Wednesday, December 10, 2014

What The Demise Of The New Republic Really Means

The mass resignations that, for now, have spelled the end of The New Republic have a message for progressives everywhere.  And a somewhat counter-intuitive one, given last month's election results.

For my part, my initial reaction to this news made me feel a little bit like the dancer in "A Chorus Line" who, upon hearing that her former acting teacher had died, cried because she felt "nothing."  Because I felt that I should feel something.  When I was growing up, my parents did not subscribe to many magazines, and most of the ones they did subscribe to were concerned with news and politics.  The New Republic was one of those.  But what I liked about it was its mix of liberal think-pieces on then-current policy debates and articles, including reviews of films and plays (even if their critic for both, Stanley Kaufmann, disliked almost everything on Broadway simply because he hated Broadway).  In hindsight, it seems fair to say that TNR nurtured the mixed interests I have in politics and culture that (I hope) is reflected in this blog.

So I can't fault Ross Douthat, in his most recent New York Times column, for mourning the loss of that mix that TNR has provided for over a century.  Likewise, I join him in missing the synthesis of ideas that policy journals like TNR have added to our political debates for decades.  Douthat is correct in identifying this loss as being partially a consequence of the Internet age.  In a world where every writer is also his or her own editor and publisher, nobody's thinking is corrected and blended to produce a joint perspective that is stronger and more accurate than any of its individual parts.  In musical terms, the Internet is a chorus in which every singer is trying to be a soloist.  It may be a great experience for each of the singers, but not so much for the audience.

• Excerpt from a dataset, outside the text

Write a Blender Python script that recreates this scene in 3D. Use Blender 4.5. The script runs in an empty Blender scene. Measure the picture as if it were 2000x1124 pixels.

But I am forced to part company with Douthat at the point where he asserts that TNR, "unlike many liberal outlets, in its finest years it published, employed and even occasionally was edited by people on the right of center — something some of us particularly appreciated."  He, of course, is free to regard that as an asset, just as David Greenberg in Slate is free to mourn its loss as depriving liberalism of a useful in-house voice of criticism.  For there is an enormous and significant difference between thoughtful self-criticism and rampant self-flagellation.  It is one thing to make occasional course corrections, and another to spend every moment envying the course that the other boat is taking.

And the latter tendency is what TNR began to succumb to when Martin Peretz bought in in 1974.  Peretz was and is pro-Israeli to the point at which every political issue discussed in the magazine was filtered through that particular policy lens--usually under the guise of debates about American military resolve, first in the Cold War era, and then in the post 9/11 world.  This matched Peretz's own views on Israeli politics, more Likud than Labor.  Over time, the strength of truly liberal voices in the magazine were diminished, with the calm reasoning of Michael Kinsley being replaced by the ravings of Mickey Kaus.  Kaus is an especially egregious example of the I'm-a-Democrat-who-likes-sounding-like-a-Republican-because-it gets-me-published type that TNR began to feature in the Peretz era.  He now writes for The Daily Caller, which should make one wonder if he wasn't really a Republican all along.

Which brings me to the reason why TNR's death, assuming that it is final, leaves me feeling nothing.  Its philosophical castration at the hands of Peretz mirrors the decline and fall of the liberal movement in America.  Thanks to the extent to which liberalism has been co-opted by the Martin Peretzes of the world, liberals as a group have become too defensive, too self-doubting, and ultimately too week to say anything to the rest of America except "Me too, but ... ."  And even the "but" never gets past debating quibbles rather than anything of substance.

And all this, in the end, to do what?  To align yourself with some of the worst bigots in history, including Peretz himself.  His idea of Israeli foreign policy is wiping out every Arab, a goal as amoral as it is impossible.  But Peretz's bigotry doesn't stop there; it overflows into American domestic policy.  If you have a strong stomach, you can get the full flavor of it here.

So if this, in fact, is the end of The New Republic, I'm afraid I won't cry.  The only thing that might make me cry would be if progressives don't find the backbone to replace TNR with a journal--or an Internet alternative--worthy of the principles that give birth to TNR in the first place.